Clive Williams (''Troop deployment should focus on volatile Pakistan'', March 23, p9) appears to recommend more Australian troops be sent to both Afghanistan and to Pakistan, though in his informative article he also comments that the international effort should focus on improving governance, the economy, public education and security forces, and on countering extremist ideologies.
This is common sense, but such a program does not need troops.
Indeed, many think that troops make the situation in both countries worse.
Top military brass have said that the shooting war in Afghanistan is unwinnable, and instance the failure of Soviet troops there.
Williams says the United States is understandably committed to the task [of winning the war in Afghanistan] because of 9/11, but a growing number are convinced that declaring war on an entire country was not the best way of bringing bin Laden and his fellow terrorists to justice.
As John Pilger has commented, going to war in Afghanistan to deal with al Qaeda was equivalent to bombing Sicily to get rid of the mafia.
Harry Davis, Braddon
Clive Williams argues for an increased Australian engagement in Pakistan, ''focusing on improving governance, the economy, public education and security forces and on countering extremist ideologies'' .

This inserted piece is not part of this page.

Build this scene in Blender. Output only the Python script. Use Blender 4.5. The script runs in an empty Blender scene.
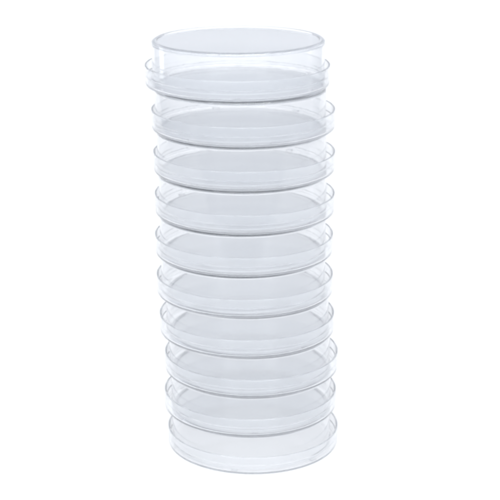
import bpy, bmesh, math, random

S = bpy.context.scene
COL = S.collection
MM = 0.001
R = math.radians

# ------------------------------------------------------------------ camera
PITCH_DISH = 23.53                       # height of one closed dish, mm
N_DISH = 10
cam_d = bpy.data.cameras.new("camera")
cam = bpy.data.objects.new("camera", cam_d)
COL.objects.link(cam)
cam.location = (0.0, -0.8253, 0.3753)
cam.rotation_euler = (math.pi / 2 - 0.3878, 0, 0)
cam_d.sensor_width = 36.0
cam_d.lens = 1523.7 / 500.0 * 36.0
cam_d.shift_y = 0.26
cam_d.clip_start = 0.01
cam_d.clip_end = 50.0
S.camera = cam

# ------------------------------------------------------------------ world: dim bluish studio room
W = bpy.data.worlds.new("World")
S.world = W
W.use_nodes = True
bg = W.node_tree.nodes["Background"]
bg.inputs[0].default_value = (0.89, 0.93, 1.02, 1)
bg.inputs[1].default_value = 0.69


# ------------------------------------------------------------------ lamps: added fills and a side strip
def area(name, loc, target, sx, sy, power, col=(1, 1, 1)):
    d = bpy.data.lights.new(name, 'AREA')
    d.shape = 'RECTANGLE'
    d.size, d.size_y = sx, sy
    d.energy = power
    d.color = col
    o = bpy.data.objects.new(name, d)
    COL.objects.link(o)
    o.location = loc
    from mathutils import Vector
    v = Vector(target) - Vector(loc)
    o.rotation_euler = v.to_track_quat('-Z', 'Y').to_euler()
    return o


# added lamps light the paper through from below and softly from above
area("under_paper_fill", (0, 1.15, -0.7), (0, 1.15, 0), 3.8, 4.2, 54.0, (1.0, 1.0, 1.0))  # unseen fill added below the translucent paper to wash out the stack's shadow
area("overhead_fill", (0, 0.5, 1.5), (0, 0.5, 0), 2.0, 2.0, 1.5, (1.0, 0.99, 0.97))  # unseen fill added to help push the paper to white
area("front_fill", (0.0, -2.5, 1.75), (0, 0, 0.10), 4.6, 1.3, 300.0, (0.97, 0.985, 1.0))  # unseen fill added behind the camera to brighten the hazy plastic
area("strip_softbox", (-1.0, 0.58, 0.25), (0, 0, 0.15), 0.22, 0.5, 0.6)

S.view_settings.view_transform = 'Standard'
S.view_settings.look = 'None'
S.view_settings.exposure = 0.10
S.view_settings.gamma = 1.0
S.view_settings.use_curve_mapping = False
S.cycles.max_bounces = 64
S.cycles.transmission_bounces = 64
S.cycles.glossy_bounces = 24
S.cycles.diffuse_bounces = 12
S.cycles.caustics_refractive = True
S.cycles.caustics_reflective = True
S.cycles.blur_glossy = 0.3
S.cycles.sample_clamp_indirect = 6.0
S.cycles.use_denoising = True
S.cycles.filter_width = 3.4


# ------------------------------------------------------------------ materials
def mat_paper():
    m = bpy.data.materials.new("white_paper")
    m.use_nodes = True
    nt = m.node_tree
    b = nt.nodes["Principled BSDF"]
    b.inputs["Base Color"].default_value = (0.42, 0.42, 0.42, 1)
    b.inputs["Roughness"].default_value = 0.9
    b.inputs["Specular IOR Level"].default_value = 0.1
    n = nt.nodes.new("ShaderNodeTexNoise")
    n.inputs["Scale"].default_value = 900
    n.inputs["Detail"].default_value = 4
    bp = nt.nodes.new("ShaderNodeBump")
    bp.inputs["Strength"].default_value = 0.05
    bp.inputs["Distance"].default_value = 0.0002
    nt.links.new(n.outputs["Fac"], bp.inputs["Height"])
    nt.links.new(bp.outputs["Normal"], b.inputs["Normal"])
    tr = nt.nodes.new("ShaderNodeBsdfTranslucent")
    tr.inputs["Color"].default_value = (0.9, 0.9, 0.9, 1)
    mx = nt.nodes.new("ShaderNodeMixShader")
    mx.inputs[0].default_value = 0.5
    out = nt.nodes["Material Output"]
    nt.links.new(b.outputs[0], mx.inputs[1])
    nt.links.new(tr.outputs[0], mx.inputs[2])
    nt.links.new(mx.outputs[0], out.inputs["Surface"])
    return m


def mat_plastic():
    m = bpy.data.materials.new("clear_polystyrene")
    m.use_nodes = True
    nt = m.node_tree
    b = nt.nodes["Principled BSDF"]
    b.inputs["Base Color"].default_value = (0.994, 0.996, 1.0, 1)
    b.inputs["Roughness"].default_value = 0.05
    b.inputs["IOR"].default_value = 1.46
    b.inputs["Transmission Weight"].default_value = 1.0
    # faint concentric tooling streaks and waviness left by the mould
    tc = nt.nodes.new("ShaderNodeTexCoord")
    sep = nt.nodes.new("ShaderNodeSeparateXYZ")
    nt.links.new(tc.outputs["Object"], sep.inputs[0])
    flat = nt.nodes.new("ShaderNodeVectorMath")
    flat.operation = 'MULTIPLY'
    flat.inputs[1].default_value = (1, 1, 0)
    nt.links.new(tc.outputs["Object"], flat.inputs[0])
    ln = nt.nodes.new("ShaderNodeVectorMath")
    ln.operation = 'LENGTH'
    nt.links.new(flat.outputs[0], ln.inputs[0])
    turn = nt.nodes.new("ShaderNodeMath")
    turn.operation = 'MULTIPLY'
    turn.inputs[1].default_value = 0.04
    nt.links.new(sep.outputs["X"], turn.inputs[0])
    cmb = nt.nodes.new("ShaderNodeCombineXYZ")
    nt.links.new(ln.outputs["Value"], cmb.inputs[0])
    nt.links.new(turn.outputs[0], cmb.inputs[1])
    nt.links.new(sep.outputs["Z"], cmb.inputs[2])
    n = nt.nodes.new("ShaderNodeTexNoise")
    n.inputs["Scale"].default_value = 650
    n.inputs["Detail"].default_value = 2.0
    nt.links.new(cmb.outputs[0], n.inputs["Vector"])
    bp = nt.nodes.new("ShaderNodeBump")
    bp.inputs["Strength"].default_value = 0.28
    bp.inputs["Distance"].default_value = 0.00004
    nt.links.new(n.outputs["Fac"], bp.inputs["Height"])
    nt.links.new(bp.outputs["Normal"], b.inputs["Normal"])
    # slight haze of the moulded polystyrene
    df = nt.nodes.new("ShaderNodeBsdfDiffuse")
    df.inputs["Color"].default_value = (0.92, 0.957, 1.0, 1)
    tr = nt.nodes.new("ShaderNodeBsdfTranslucent")
    tr.inputs["Color"].default_value = (0.92, 0.957, 1.0, 1)
    hz = nt.nodes.new("ShaderNodeMixShader")
    hz.inputs[0].default_value = 0.5
    nt.links.new(df.outputs[0], hz.inputs[1])
    nt.links.new(tr.outputs[0], hz.inputs[2])
    mx = nt.nodes.new("ShaderNodeMixShader")
    mx.inputs[0].default_value = 0.068
    nt.links.new(b.outputs[0], mx.inputs[1])
    nt.links.new(hz.outputs[0], mx.inputs[2])
    nt.links.new(mx.outputs[0], nt.nodes["Material Output"].inputs["Surface"])
    return m


PAPER = mat_paper()
PLASTIC = mat_plastic()


# ------------------------------------------------------------------ helpers
def link_mesh(name, verts, faces, mat, parent=None, smooth=True):
    me = bpy.data.meshes.new(name)
    me.from_pydata(verts, [], faces)
    me.materials.append(mat)
    if smooth:
        for p in me.polygons:
            p.use_smooth = True
    o = bpy.data.objects.new(name, me)
    COL.objects.link(o)
    if parent is not None:
        o.parent = parent
    return o


def rounded(pts, n=5):
    """pts: (r, z, fillet) in mm -> polyline with arcs and support points."""
    out = []
    for i, (x, y, f) in enumerate(pts):
        if f <= 0 or i == 0 or i == len(pts) - 1:
            out.append((x, y))
            continue
        ax, ay = pts[i - 1][0] - x, pts[i - 1][1] - y
        bx, by = pts[i + 1][0] - x, pts[i + 1][1] - y
        la, lb = math.hypot(ax, ay), math.hypot(bx, by)
        ax, ay, bx, by = ax / la, ay / la, bx / lb, by / lb
        ang = math.acos(max(-1, min(1, ax * bx + ay * by)))
        d = f / math.tan(ang / 2)
        d = min(d, la * 0.45, lb * 0.45)
        f = d * math.tan(ang / 2)
        mx, my = ax + bx, ay + by
        lm = math.hypot(mx, my)
        cx, cy = x + mx / lm * f / math.sin(ang / 2), y + my / lm * f / math.sin(ang / 2)
        p0 = (x + ax * d, y + ay * d)
        p1 = (x + bx * d, y + by * d)
        a0 = math.atan2(p0[1] - cy, p0[0] - cx)
        a1 = math.atan2(p1[1] - cy, p1[0] - cx)
        da = (a1 - a0 + math.pi) % (2 * math.pi) - math.pi
        s = min(0.12, la * 0.04, lb * 0.04)
        out.append((p0[0] + ax * s, p0[1] + ay * s))
        for k in range(n + 1):
            a = a0 + da * k / n
            out.append((cx + f * math.cos(a), cy + f * math.sin(a)))
        out.append((p1[0] + bx * s, p1[1] + by * s))
    return out


def lathe(name, prof, mat, parent, seg=288):
    """prof in mm, walked so that outward is to its right-hand side."""
    V, F = [], []
    rings = []
    for (r, z) in prof:
        if r < 1e-6:
            rings.append([len(V)])
            V.append((0, 0, z * MM))
        else:
            ids = []
            for k in range(seg):
                a = 2 * math.pi * k / seg
                ids.append(len(V))
                V.append((r * math.cos(a) * MM, r * math.sin(a) * MM, z * MM))
            rings.append(ids)
    for a, b in zip(rings[:-1], rings[1:]):
        for k in range(seg):
            k2 = (k + 1) % seg
            if len(a) == 1:
                F.append((a[0], b[k2], b[k]))
            elif len(b) == 1:
                F.append((a[k], a[k2], b[0]))
            else:
                F.append((a[k], a[k2], b[k2], b[k]))
    return link_mesh(name, V, F, mat, parent)


# ------------------------------------------------------------------ setting: white paper sweep
def sweep():
    prof = [(FRONT_Y, 0.0)]
    for i in range(1, 9):
        prof.append((FRONT_Y + (1.0 - FRONT_Y) * i / 8, 0.0))
    rad = 0.22
    for i in range(1, 17):
        a = R(90 * i / 16)
        prof.append((1.0 + rad * math.sin(a), rad - rad * math.cos(a)))
    prof.append((1.0 + rad, BACK_TOP))
    V, F = [], []
    hw = 0.75
    for y, z in prof:
        V += [(-hw, y, z), (hw, y, z)]
    for i in range(len(prof) - 1):
        a = 2 * i
        F.append((a, a + 1, a + 3, a + 2))
    n = len(V)
    o = link_mesh("white_backdrop", V, F, PAPER)
    o["kind"] = "structure"
    o["label"] = "seamless white paper under and behind the stack"
    return o


FRONT_Y = -0.42
BACK_TOP = 0.36
sweep()

# ------------------------------------------------------------------ one petri dish (upside down: bare base on top, lid below)
R_LID, R_BASE = 50.0, 46.5
H_LID = 10.7
Z_TOP = PITCH_DISH - 0.12


def copy_tree(o, parent=None):
    c = o.copy()
    COL.objects.link(c)
    c.parent = parent
    for ch in list(o.children):
        copy_tree(ch, c)
    return c


def make_dish():
    root = bpy.data.objects.new("petri_dish", None)
    COL.objects.link(root)
    root.empty_display_size = 0.02
    # ---- lid: flat plate with a low upright skirt
    lid = lathe("lid", rounded([
        (0, 0.0, 0), (R_LID - 0.15, 0.0, 1.1), (R_LID, H_LID, 0.3), (R_LID - 0.95, H_LID, 0.3),
        (R_LID - 1.0, 5.6, 0.15), (R_LID - 1.25, 5.3, 0.15), (R_LID - 1.3, 1.0, 0.9), (0, 1.0, 0)]), PLASTIC, root)
    # vent ribs that hold the base a little off the lid
    for k in range(6):
        a = R(60 * k)
        bm = bmesh.new()
        bmesh.ops.create_cube(bm, size=1)
        for v in bm.verts:
            v.co.x *= 2.4 * MM
            v.co.y *= 3.6 * MM
            v.co.z *= 0.6 * MM
        bmesh.ops.bevel(bm, geom=bm.edges[:], offset=0.18 * MM, segments=2, affect='EDGES')
        for v in bm.verts:
            v.co.x += 46.6 * MM
            v.co.z += (0.97 + 0.3) * MM
            x, y = v.co.x, v.co.y
            v.co.x, v.co.y = x * math.cos(a) - y * math.sin(a), x * math.sin(a) + y * math.cos(a)
        me = bpy.data.meshes.new("vent_rib")
        bm.to_mesh(me)
        bm.free()
        me.materials.append(PLASTIC)
        o = bpy.data.objects.new("vent_rib", me)
        COL.objects.link(o)
        o.parent = lid
    # ---- base: deep cup turned upside down, with a stacking ridge round its floor
    zr = Z_TOP - 0.8            # recessed floor inside the ridge
    full = rounded([
        (0, zr - 0.95, 0), (R_BASE - 0.95, zr - 0.95, 0.9), (R_BASE - 0.85, 2.25, 0.4), (R_BASE + 0.35, 2.25, 0.4),
        (R_BASE + 0.35, 3.7, 0.2), (R_BASE, 4.0, 0.2),
        (R_BASE, Z_TOP - 0.75, 0.7), (R_BASE - 1.3, Z_TOP, 0.45), (R_BASE - 2.6, Z_TOP, 0.3),
        (R_BASE - 3.1, zr, 0.25), (0, zr, 0)])
    # the ridge is the stretch of the outline between the wall and the recessed floor
    i0 = next(i for i, p in enumerate(full) if p[1] > Z_TOP - 2.2 and abs(p[0] - R_BASE) < 0.01 and i > 8)
    i1 = len(full) - 2
    base = lathe("dish_base", full[:i0 + 1], PLASTIC, root)
    # floor of the cup, outer face, belongs to the base mesh as well
    bm = bmesh.new()
    bm.from_mesh(base.data)
    tmp = lathe("tmp", full[i1:], PLASTIC, None)
    bm.from_mesh(tmp.data)
    for f in bm.faces:
        f.smooth = True
    bm.to_mesh(base.data)
    bm.free()
    bpy.data.objects.remove(tmp)
    lathe("stacking_ridge", full[i0:i1 + 1], PLASTIC, base)
    return root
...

If through those measures, we can make life better for Pakistan's beleaguered women, let's do it.
I am still traumatised from reading Virginia Haussegger's column (''Two wrongs, no rights'', Forum, March 21, p16) about Mukhtar Mai who was gang-raped by order of a tribal council in southern Punjab on the trumped up charge that her 12-year-old brother had had an affair with a woman of another tribe.
What century are these people living in?
Juxtaposed with Williams, however, was George Monbiot's frightening account of where we are heading with climate change (''Opportunity for 2 degrees lost, March 23, p9'').
According to Monbiot, the United Nations suggests rich countries should be transferring between $72 billion and $109billion per year to poor countries to help them cope with climate change.
Pakistan will need a lot of aid once the snows of the Himalayas have melted and the Indus runs dry.
It is already ninth on the index of failed states?
Where will it be when it can no longer feed its own people?
Jenny Goldie, Michelago, NSW
Radicalised Israel
This week the UN's Special Rapporteur for Human Rights, Richard Falk, has concluded that there is reason to believe that Israel's recent offensive into the Gaza Strip was a war crime.
This comes on top of candid revelations by Israel Defense Force soldiers in recent days that there was a culture, of sorts, during the engagement that Palestinians were of lesser value, and were sometimes killed in highly questionable situations where the IDF could see some factor of minimising risk to their soldiers.
This is well and truly borne out by the 100-to-one ratio of deaths.
It does seem, to this observer at least, that Israel has radicalised to some extent; and that recent events have seen them broadly losing support because of the extremity of their actions.
They have been sorely provoked, of course, by Hamas rockets but the Israelis have also played the provocation game vigorously over time.
The Israeli version runs to leadership assassinations, bulldozers, expanding settlements, and state-sponsored deprivations.
And now we may even be seeing a shift in Israeli politics further in a hawkish direction.
In figuring how Israel long supported in view of the history of persecution comes now to be singled-out by the UN (and others) as very possibly perpetrating war crimes, we perhaps need to review the work of noted psychologist Irving Janis, who in 1972 described a phenomenon he called ''groupthink''.
This is a process which can lead a ''cohesive in-group'' to become intemperate and risky in decision making, due to an excessively self-referent focus and a desire to avoid criticising one another.
Sound familiar?
Two new factors, however, are coming into play: Intemperate action by Israel has undoubtedly cost it some international support; and secondly, one suspects that the Obama Administration, although pledged to back Israel, has entered the meeting rooms fresh, and may already have found it impossible to avoid critiquing any such groupthink.